Spoken Nerd & Juan Cosby aren’t afraid to share the limelight as Florida’s E-Turn on “Sacrifice For Destruction” where we hear and understand how she has honed her craft the past few years to become one with the mic, the tool that is her weapon but slashes with her words. Both emcees together clearly cut through with lyrics and Nerd’s over-the-top chorus accentuates the track. Spoken Nerd surrounds himself with others through a number of tracks here, including MC Homeless on “Circle Of Friends,” punctuated with Cosby’s beats and melody that are inviting, and well, friendly. The juxtaposition of music and lyrical content is pretty obvious but works flagrantly well. The gloomy timbre of “Catch 23” where Spoken Nerd shares verses with Isaac Stinson is a bit self-deprecating but hopeful but it’s that beat that’s haunting. It’s as eerie as eerie gets. The surprise here though just might be “Tales With Darko,” featuring Darko The Super. Wrapped in that evident Boom Bap, Spoken Nerd hits, and he hits hard. His delivery, his cadence on the beat is straight-up gangster, coming across like he’s from the Bronx and for a moment I forget he’s from Nashville. Now Darko here, he spits rhymes like a well-seasoned emcee with the utmost control. He doesn’t have to hit that beat every single moment because he knows where it’s heading and either the rhythm or his words will catch up with one another at some point. Not many are able to pull this off but Darko does it with such ease.

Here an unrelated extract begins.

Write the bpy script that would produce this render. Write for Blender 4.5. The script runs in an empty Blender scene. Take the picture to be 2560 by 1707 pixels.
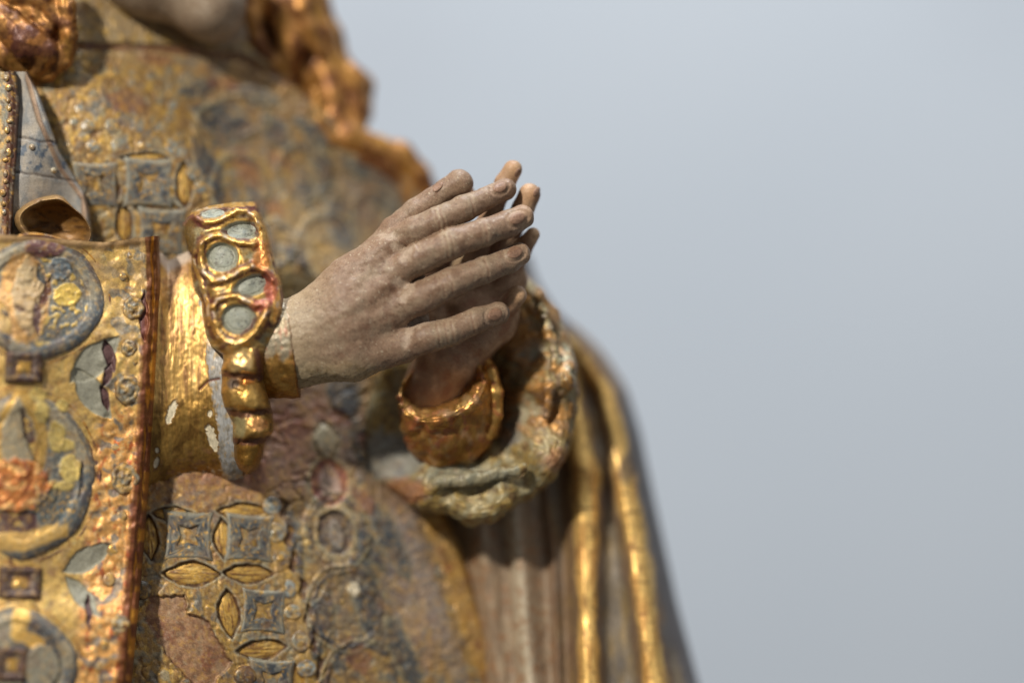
import bpy, math
import numpy as np
from mathutils import Vector

# ------------------------------------------------------------------ camera, world, lamps
S = 1e-4            # metres per unit; one unit is one pixel of the photograph in the focal plane
DP = 7200.0         # camera distance in those units
sc = bpy.context.scene
col_root = sc.collection

cam_d = bpy.data.cameras.new("camera")
cam = bpy.data.objects.new("camera", cam_d)
col_root.objects.link(cam)
cam.location = (0, -DP * S, 0)
cam.rotation_euler = (math.radians(90), 0, 0)
cam_d.sensor_width = 36
cam_d.lens = 36 * DP / 2560
cam_d.clip_start = 0.01
cam_d.clip_end = 100
cam_d.dof.use_dof = True
cam_d.dof.focus_distance = DP * S
cam_d.dof.aperture_fstop = (cam_d.lens / 1000) / 0.057
sc.camera = cam

world = bpy.data.worlds.new("World")
sc.world = world
world.use_nodes = True
bg = world.node_tree.nodes["Background"]
bg.inputs[0].default_value = (0.72, 0.70, 0.68, 1)
bg.inputs[1].default_value = 0.19
sc.view_settings.view_transform = 'Standard'
sc.view_settings.look = 'None'
sc.view_settings.gamma = 1
sc.view_settings.exposure = 0
sc.cycles.use_denoising = True
sc.cycles.max_bounces = 6


def lamp(name, loc, target, power, size, colr, size_y=None):
    d = bpy.data.lights.new(name, 'AREA')
    d.energy = power
    d.shape = 'RECTANGLE' if size_y else 'DISK'
    d.size = size
    if size_y:
        d.size_y = size_y
    d.color = colr
    o = bpy.data.objects.new(name, d)
    o.location = loc
    o.rotation_euler = (Vector(target) - Vector(loc)).to_track_quat('-Z', 'Y').to_euler()
    col_root.objects.link(o)
    return o


lamp("key_lamp", (-0.66, -1.05, 0.82), (0, 0.02, 0), 25.0, 0.085, (1.0, 0.92, 0.80))
lamp("fill_lamp", (1.1, -0.9, 0.5), (0, 0.05, 0), 2.2, 0.7, (0.93, 0.96, 1.0), 1.0)  # added fill from the right, gives the gold something to reflect
lamp("wall_fill", (0.1, 0.2, 2.4), (0.3, 2.1, -0.2), 97.0, 1.2, (0.93, 0.96, 1.0))  # added lamp for the wall alone, in place of daylight

# ------------------------------------------------------------------ numeric helpers
rng = np.random.RandomState(7)
PERM = rng.permutation(256).astype(np.int64)
PERM = np.concatenate([PERM, PERM, PERM])
GR = rng.randn(256, 3)
GR /= np.linalg.norm(GR, axis=1)[:, None]
GR = GR.astype(np.float32)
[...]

While there remain a couple of other emcees on tracks (247, Isaac Stinson), On this album it doesn’t seem Spoken Nerd utilizes them as a crutch but more as a welcomed wonder. He kills the beat on the frantic “Hit Or Miss,” and builds his words figuratively & literally around “Tokens.” He cleverly wraps his words around the arcade life many of us are familiar with. There are a number of aspects of the emcee we see here, and the whimsical “Bad Coffee” is one we can all relate to. Cosby’s playful beat captures the feel completely as Nerd runs through situations coming back to that bad cup of java.
Grapes. It’s an album that’s filled with variety but filled with the essence that is Spoken Nerd and Juan Cosby. It’s idiosyncratic, it’s dark, it’s heavy; it’s the culmination of a number of emotions that plays to the strength of both artists. One thing is certain though, this is good. Warriors good. Safe to say, one of the best.